Êtes-vous optimiste ?
Dans la foi, je pense que le pire n'est pas forcément sûr et je souhaite que l'on donne toutes ses chances à cette initiative. Mais, connaissant la situation et les personnes, je reste d'un réalisme prudent.
Avez-vous poussé à cet accord, ou est-il venu de Rome ?
Quand ces prêtres ont été exclus de la Fraternité Saint-Pie-X, s'est posée pour eux la question de leur statut ecclésial. À moins de créer une Église nouvelle, la seule possibilité qui leur restait était, soit de revenir un jour après l'expulsion dans la Fraternité Saint-Pie-X, soit d'envisager de regagner la communion de l'Église catholique. La première solution était l'incardination. Avec d'autres évêques, je n'étais pas très chaud pour cette solution, dans la mesure où cette incardination concernait un groupe. Je voyais bien moi-même les problèmes que cela poserait sur Bordeaux. J'ai conseillé à l'abbé Laguérie de prendre contact avec Rome, ce qu'il n'a pas fait tout de suite mais une année plus tard. Ce contact avec Rome a, je crois, accéléré l'affaire et a abouti à la décision qui a été prise.
Vous a-t-on tenu informé de son déroulement ?
J'ai été averti au mois de mai de l'existence d'un projet et je savais que cela risquait de venir. Je pensais, de toute façon, qu'il fallait trouver une solution canonique pour ces prêtres, d'autant qu'ils souhaitaient retrouver une plus grande communion et on voyait bien que, du côté de Saint-Pie X, les choses étaient actuellement bloquées. Ensuite, c'est vrai, j'ai appris avec un peu de surprise que la signature allait intervenir vendredi dernier. À ce titre, d'ailleurs, ce qui n'a pas encore été précisé pour l'implantation prévue à Bordeaux devra l'être dans les mois qui viennent.
Avez-vous le sentiment de prendre un risque ecclésial ?

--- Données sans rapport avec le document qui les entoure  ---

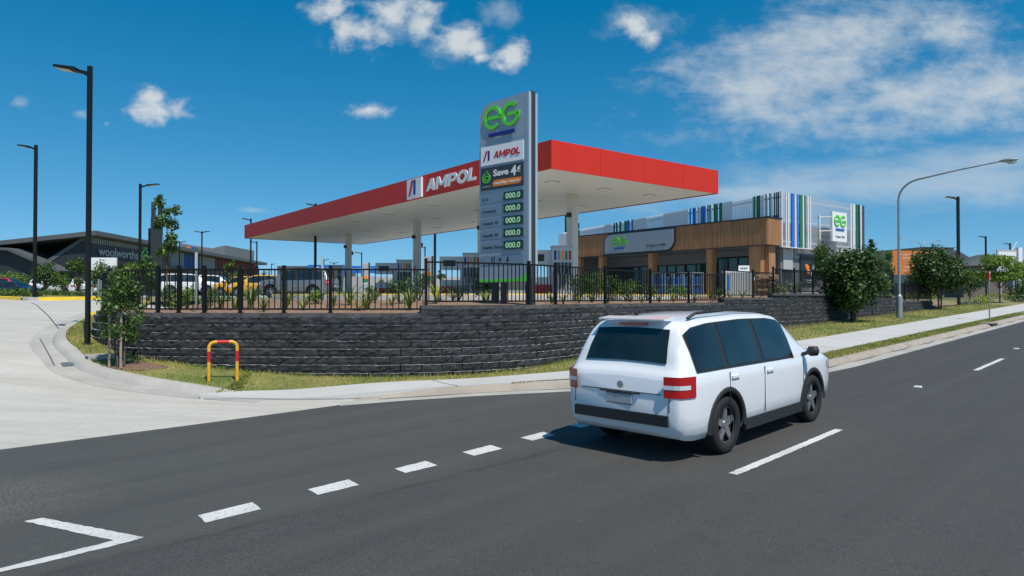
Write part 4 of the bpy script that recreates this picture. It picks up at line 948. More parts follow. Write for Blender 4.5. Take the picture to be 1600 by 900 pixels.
# ------------------------------------------------------------------ vehicles
def build_car(style, paint, name, label, loc, rz, group=None, arches=True):
    t = thing(name, label, 'car', loc, rz, group)
    if style == 'suv':
        Ln = 2.36; X = [-2.36, -2.33, -2.26, -2.16, -2.02, -1.9, -1.5, -.6, .2, .55, .78, 1.22, 1.34, 1.9, 2.15, 2.28, 2.36]
        HW = [.76, .82, .86, .89, .91, .92, .93, .93, .93, .93, .93, .92, .92, .90, .86, .79, .66]
        ZT = [.98, 1.04, 1.12, 1.36, 1.60, 1.665, 1.71, 1.73, 1.71, 1.665, 1.56, 1.20, 1.13, 1.05, .98, .90, .72]
        ZBT = [.95, 1.0, 1.04, 1.05, 1.05, 1.05, 1.05, 1.04, 1.03, 1.03, 1.02, 1.02, 1.03, .98, .92, .85, .70]
        ZB = [.45, .36, .30, .27, .25, .25, .24, .24, .24, .24, .24, .24, .25, .27, .30, .34, .42]
        wb = 1.36; wr = .36; ws = (.60, 1.19); rw = (-2.24, -2.04); sw = [(-2.0, -1.36), (-1.28, -.36), (-.28, .66)]; roof_in = .17
    elif style == 'hatch':
        X = [-2.05, -2.02, -1.95, -1.85, -1.65, -1.4, -.6, .1, .4, .7, 1.05, 1.15, 1.6, 1.85, 1.97, 2.05]
        HW = [.66, .76, .81, .84, .86, .87, .88, .88, .88, .88, .87, .87, .85, .81, .74, .62]
        ZT = [.72, .92, .98, 1.16, 1.34, 1.41, 1.47, 1.46, 1.42, 1.26, 1.04, .99, .92, .84, .76, .62]
        ZBT = [.70, .88, .92, .93, .93, .93, .92, .91, .91, .91, .91, .91, .86, .79, .72, .60]
        ZB = [.40, .32, .26, .22, .2, .2, .19, .19, .19, .19, .19, .2, .22, .25, .3, .36]; wb = 1.28; wr = .32; ws = (.44, 1.02); rw = (-1.93, -1.68); sw = [(-1.35, -.5), (-.42, .55)]; roof_in = .17
    else:
        X = [-2.35, -2.32, -2.22, -1.9, -1.62, -1.2, -.95, -.4, .15, .45, .8, 1.15, 1.28, 1.9, 2.15, 2.28, 2.35]
        HW = [.68, .78, .84, .87, .88, .89, .89, .9, .9, .9, .9, .89, .89, .87, .82, .75, .62]
        ZT = [.76, .95, 1.0, 1.02, 1.05, 1.28, 1.38, 1.44, 1.43, 1.38, 1.2, 1.02, .98, .90, .82, .74, .62]
        ZBT = [.74, .92, .95, .96, .96, .95, .95, .94, .93, .93, .92, .92, .92, .86, .78, .71, .60]
        ZB = [.42, .34, .28, .24, .22, .2, .2, .2, .2, .2, .2, .2, .22, .24, .27, .3, .36]; wb = 1.38; wr = .33; ws = (.50, 1.12); rw = (-1.55, -1.02); sw = [(-1.0, -.42), (-.34, .62)]; roof_in = .17
    def ip(A, x): return float(np.interp(x, X, A))
    def sec(x):
        hw, zt, zb_, bl = ip(HW, x), ip(ZT, x), ip(ZB, x), ip(ZBT, x); up = max(0, zt - bl); k = min(1, up / .55)
        wrf = hw * (.93 - .02 * (1 - k)) - roof_in * k
        belt = (hw - .02, bl); edge = (wrf, max(bl + .005, zt - .05 * k - .01)); inn = (wrf - .16, zt)
        return [(0, zb_), (hw - .10, zb_), (hw - .02, zb_ + .10), (hw, zb_ + .28), (hw + .004, bl - .16), (hw - .005, bl - .05), belt, ((belt[0] * .45 + edge[0] * .55) + .012 * k, bl + (edge[1] - bl) * .55), edge, (wrf - .06, (edge[1] + zt) / 2 + .01), inn, (0, zt + .018)]
    xs = sorted(set([round(a + (b - a) * q / 3, 4) for a, b in zip(X, X[1:]) for q in range(4)]))
    m = MB(); rows = []
    for x in xs:
        s = sec(x); rows.append([(x, y, z) for y, z in s] + [(x, -y, z) for y, z in s[-2:0:-1]])
    n = len(rows[0]); vs = [p for r in rows for p in r]; fs = []
    for i in range(len(rows) - 1):
        for j in range(n): fs.append((i * n + j, i * n + (j + 1) % n, (i + 1) * n + (j + 1) % n, (i + 1) * n + j))
    fs += [tuple(range(n - 1, -1, -1)), tuple((len(rows) - 1) * n + j for j in range(n))]
    m.add(vs, fs); body = m.build('body', [paint, M['plastic']], t, ang=38)
    if arches:
        c = MB()
        for sx in (-1, 1):
            for sy in (-1, 1): c.tube([(sx * wb, sy * .62, wr), (sx * wb, sy * 1.2, wr)], wr + .055, 28)
        cut_ = c.build('cut', M['plastic']); cut_.parent = t; bo = body.modifiers.new('b', 'BOOLEAN'); bo.object = cut_; bo.operation = 'DIFFERENCE'; bo.solver = 'EXACT'
        try: bo.material_mode = 'TRANSFER'
        except Exception: pass
        bpy.context.view_layer.update(); me = bpy.data.meshes.new_from_object(body.evaluated_get(bpy.context.evaluated_depsgraph_get())); body.modifiers.clear(); body.data = me; bpy.data.objects.remove(cut_)
    def sidept(x, s, sg, o=.012):
        S = sec(x); a, b, c = S[6], S[7], S[8]
        y, z = (a[0] + (b[0] - a[0]) * s * 2, a[1] + (b[1] - a[1]) * s * 2) if s < .5 else (b[0] + (c[0] - b[0]) * (s - .5) * 2, b[1] + (c[1] - b[1]) * (s - .5) * 2)
        return (x, sg * (y + o), z + o * .3)
    for sg in (-1, 1):
        m = MB(); P = []; a, b = sw[0][0] - .03, sw[-1][1] + .03
        for i in range(17): x = a + (b - a) * i / 16; P.append([sidept(x, s, sg, .007) for s in (.02, .28, .5, .72, .97)])
        m.grid(P); m.build('window_surround', M['plastic'], t, smooth=True)
        for k, (a, b) in enumerate(sw):
            m = MB(); P = []
            for i in range(9):
                x = a + (b - a) * i / 8; P.append([sidept(x, s, sg) for s in (.06, .28, .5, .72, .94)])
            m.grid(P); m.build('side_window', M['glass'], t, smooth=True)
        # door handles, mirror, sill
        for xh in [sw[-1][0] + .12, sw[-2][0] + .12]: m = MB(); m.box((xh, sg * (ip(HW, xh) + .01), ip(ZBT, xh) - .10), (.2, .03, .03)); m.build('door_handle', paint, t)
        xm = ws[1] - .18; m = MB(); m.tube([(xm, sg * (ip(HW, xm) - .02), ip(ZBT, xm) + .04), (xm, sg * (ip(HW, xm) + .05), ip(ZBT, xm) + .07), (xm + .02, sg * (ip(HW, xm) + .08), ip(ZBT, xm) + .09), (xm + .02, sg * (ip(HW, xm) + .19), ip(ZBT, xm) + .10), (xm + .02, sg * (ip(HW, xm) + .21), ip(ZBT, xm) + .10)], [.03, .03, .075, .07, .03], 10); m.build('mirror', M['plastic'], t, smooth=True)
        m = MB(); m.b2((-wb + wr + .1, sg * (ip(HW, 0) - .02) - .03, ip(ZB, 0) - .01), (wb - wr - .1, sg * (ip(HW, 0) - .02) + .035, ip(ZB, 0) + .13)); m.build('sill', M['plastic'], t)
        m = MB()
        for xd in (sw[-1][0] - .04, sw[-1][1] + .32, sw[-2][0] - .02): m.b2((xd - .006, sg * (ip(HW, xd) + .004) - .003, ip(ZB, xd) + .15), (xd + .006, sg * (ip(HW, xd) + .004) + .003, ip(ZBT, xd) - .03))
        m.build('door_gap', M['plastic'], t)
        e = X[-1]; m = MB(); m.grid([[(e - .36 + .09 * i, sg * (ip(HW, e - .36 + .09 * i) + .012) * (1 if i < 4 else .86), ip(ZBT, e - .36 + .09 * i) - .03 - .13 * j / 2) for j in range(3)] for i in range(5)]); m.build('headlight', M['lamp_clear'], t)
        e = X[0]; m = MB(); P = []
        for i in range(6):
            xx = e + [-.03, .0, .03, .09, .17, .26][i]; P.append([(xx if i else e - .03, sg * (ip(HW, max(xx, e)) + .018) * (.84 if i == 0 else 1), ip(ZBT, e + .1) + .0 - .05 * j) for j in range(6 if style == 'suv' else 4)])
        m.grid(P); tl = m.build('tail_light', M['lamp_red'], t, smooth=True)
        if style == 'suv':
            m = MB(); m.grid([[(p[0] - .004, p[1] + sg * .003, p[2]) for p in r[2:4]] for r in P[:5]]); m.build('indicator_band', M['lamp_clear'], tl)
    for (a, b), nm in ((ws, 'windscreen'), (rw, 'rear_window')):
        m = MB(); P = []
        for i in range(6):
            x = a + (b - a) * i / 5; S = sec(x); w_ = S[10][0]; sl = Vector((ip(ZT, x - .02) - ip(ZT, x + .02), .04)).normalized(); P.append([(x + sl.x * .014, y * (w_ + .03), S[10][1] + .018 * (1 - y * y) + sl.y * .014) for y in (-.98, -.5, 0, .5, .98)])
        m.grid(P); m.build(nm, M['glass'], t, smooth=True)
    m = MB(); e = X[0]; m.b2((e - .035, -.70, ip(ZB, e) + .0), (e + .12, .70, ip(ZB, e) + .13)); m.build('rear_bumper', M['plastic'], t)
    zq = ip(ZB, e) + (ip(ZBT, e) - ip(ZB, e)) * .55; m = MB(); m.b2((e - .02, -.19, zq - .055), (e - .003, .19, zq + .055)); m.build('number_plate', M['lgrey'], t)
    if style == 'suv':
        m = MB(); m.b2((e - .01, -.6, zq + .09), (e - .002, .6, zq + .10)); m.b2((e - .02, -.3, zq + .07), (e - .002, .3, zq + .085)); m.build('tailgate_trim', M['plastic'], t)
        for q in (-.71, .71): m = MB(); m.b2((e - .006, q - .004, .62), (e + .0, q + .004, zq + .09)); m.build('tailgate_gap', M['plastic'], t)
        m = MB(); m.b2((e - .024, -.20, zq - .066), (e - .0205, .20, zq - .058)); m.b2((e - .024, -.20, zq + .058), (e - .0205, .20, zq + .066)); m.build('plate_frame', M['charcoal'], t)
        m = MB(); m.tube([(e - .035, -.03, .90), (e - .02, -.03, .90)], .045, 16); m.build('badge', M['rim'], t)
        m = MB(); m.tube([(-1.5, .32, 1.70), (-1.52, .32, 1.76), (-1.72, .32, 1.79)], [.04, .02, .008], 6); m.build('antenna', M['plastic'], t)
        for sg in (-1, 1):
            for sx in (-wb, wb):
                m = MB(); P = []
                for q in range(17):
                    aa = math.pi * (q / 16 * 1.08 - .04); row = []
                    for rr_, oo in ((wr + .05, .002), (wr + .06, .018), (wr + .11, .016), (wr + .12, .0)):
                        xx = sx + rr_ * math.cos(aa); zz = wr + rr_ * math.sin(aa); row.append((xx, sg * (ip(HW, xx) + oo), zz))
                    P.append(row)
                m.grid(P); m.build('arch_trim', M['plastic'], t, smooth=True)
        m = MB(); m.b2((-2.08, -.2, 1.625), (-2.02, .2, 1.65)); m.build('high_brake_light', M['lamp_red'], t)
        m = MB(); m.tube([(-2.29, .05, 1.085), (-2.24, -.35, 1.13)], .012, 6); m.build('rear_wiper', M['plastic'], t)
        m = MB(); m.prism([(-2.12, 1.70), (-1.9, 1.725), (-1.9, 1.70), (-2.12, 1.685)], -.50, .50, 'xz'); m.build('spoiler', paint, t)
    e = X[-1]; m = MB(); m.b2((e - .1, -.55, ip(ZB, e)), (e + .02, .55, ip(ZB, e) + .2)); m.build('grille', M['plastic'], t)
    for sx in (-1, 1):
        for sy in (-1, 1):
            m = MB(); yo = sy * .82; P = [(.0, wr - .02), (.03, wr), (.17, wr), (.20, wr - .02), (.20, wr * .66), (.18, wr * .64)]
            vs = []; n = 28
            for q in range(n): a = 2 * PI * q / n; vs += [(sx * wb + r * math.cos(a), yo + sy * (o - .1), wr + r * math.sin(a)) for o, r in P]
            kk = len(P); fs = [(q * kk + j, q * kk + j + 1, ((q + 1) % n) * kk + j + 1, ((q + 1) % n) * kk + j) for q in range(n) for j in range(kk - 1)]
            m.add(vs, fs); wh = thing_part('wheel', t); ty = m.build('tyre', M['tyre'], wh, smooth=True)
            m = MB(); yf = yo + sy * .07
            m.tube([(sx * wb, yf - sy * .06, wr), (sx * wb, yf - sy * .04, wr)], wr * .64, 24, 1); m.tube([(sx * wb, yf - sy * .03, wr), (sx * wb, yf + sy * .01, wr)], wr * .16, 12)
            for q in range(5): a = 2 * PI * q / 5 + .3; c = Vector((math.cos(a), 0, math.sin(a))); s_ = Vector((-math.sin(a), 0, math.cos(a))); o = Vector((sx * wb, yf, wr)); m.add([o + c * wr * .1 + s_ * .05, o + c * wr * .63 + s_ * .035, o + c * wr * .63 - s_ * .035, o + c * wr * .1 - s_ * .05, o + c * wr * .1 + s_ * .05 - Vector((0, sy * .03, 0)), o + c * wr * .63 + s_ * .035 - Vector((0, sy * .03, 0)), o + c * wr * .63 - s_ * .035 - Vector((0, sy * .03, 0)), o + c * wr * .1 - s_ * .05 - Vector((0, sy * .03, 0))], [(0, 1, 2, 3), (0, 4, 5, 1), (2, 6, 7, 3)])
            for q in range(24): 
                a0, a1 = 2 * PI * q / 24, 2 * PI * (q + 1) / 24; m.add([(sx * wb + r * math.cos(a), yf + o, wr + r * math.sin(a)) for a in (a0, a1) for r, o in ((wr * .60, 0), (wr * .67, 0))], [(0, 1, 3, 2)])
            m.build('rim', [M['rim'], M['plastic']], wh, ang=40)
    if style == 'suv':
        for sg in (-1, 1): m = MB(); S = sec(0); m.tube([(-1.75, sg * .60, 1.70), (-1.6, sg * .62, 1.76), (-.6, sg * .63, 1.785), (.3, sg * .62, 1.75), (.45, sg * .61, 1.69)], .02, 6); m.build('roof_rail', M['plastic'], t)
    return t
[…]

Le risque a été pris par Rome, puisqu'ils dépendent de Rome. Le risque est aussi partagé par tous les évêques qui vont accepter ces prêtres dans leurs diocèses.
Dont vous-même...
Les statuts sont clairs. Pour ce qui est de la vie interne de l'institut, ils dépendent directement de Rome. Pour ce qui est de la naissance d'une paroisse ou le fait de servir une paroisse, ou tout ce qui est l'apostolat des fidèles et la mission, ils dépendent de l'évêque diocésain. Et ils sont enfin obligés d'avoir l'accord de l'évêque diocésain pour toute implantation dans un diocèse.